Criticism of Q150 shortlist

In 2009, McDonald openly questioned why various landmarks in Central Queensland had failed to be shortlisted for the "Queensland's Top 150 Icons" list, compiled as part of the Q150 sesquicentenary celebrations, after the Queensland Government invited the public to nominate their favourite Queensland landmarks for the list.
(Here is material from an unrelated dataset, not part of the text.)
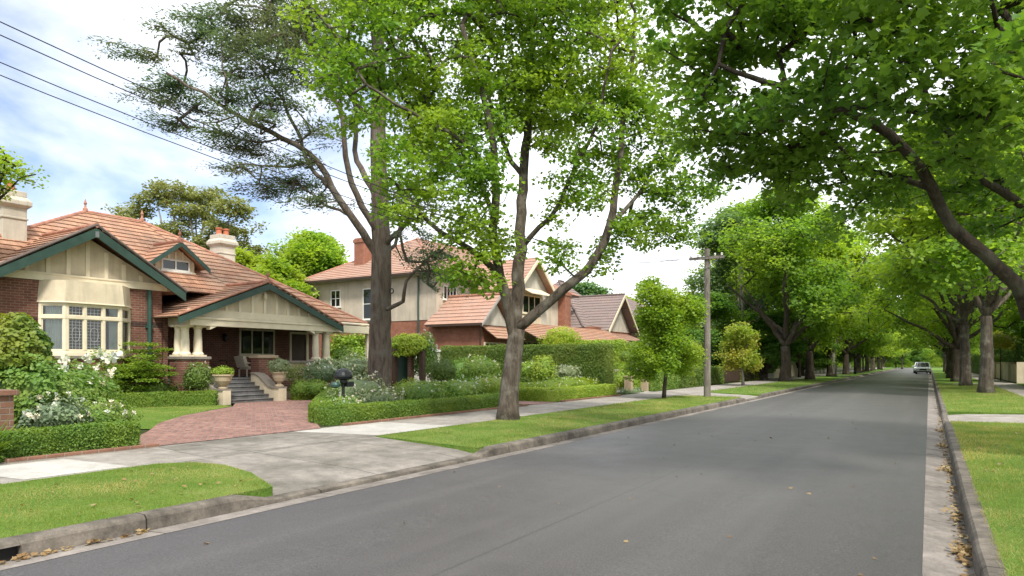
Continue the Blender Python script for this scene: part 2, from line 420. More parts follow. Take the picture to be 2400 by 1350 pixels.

McDonald said she was surprised that the Fitzroy River, Customs House and the Mount Morgan Mine didn't manage to secure a place amongst the other 300 landmarks that were shortlisted for the final Top 150 list.

Author

Editor

Oral projects

Lorna McDonald Collection

In 2013, McDonald donated 22 boxes to the Fryer Library at the University of Queensland, consisting of her collection of diaries, research notes, photographs and personal papers which she had accumulated during her research between 1963 and 2013.

Awards

In 1995, McDonald was awarded an Order of Australia medal.
In 2007, McDonald was presented with the Royal Historical Society of Queensland's John Douglas Kerr Medal of Distinction.

Death

McDonald died on 25 June 2017. Rockhampton mayor Margaret Strelow said that the city's councillors were very saddened at hearing the news of McDonald's death, and said the contribution she had made in both preserving and recording the history of Central Queensland will leave a legacy of which McDonald's family should be proud.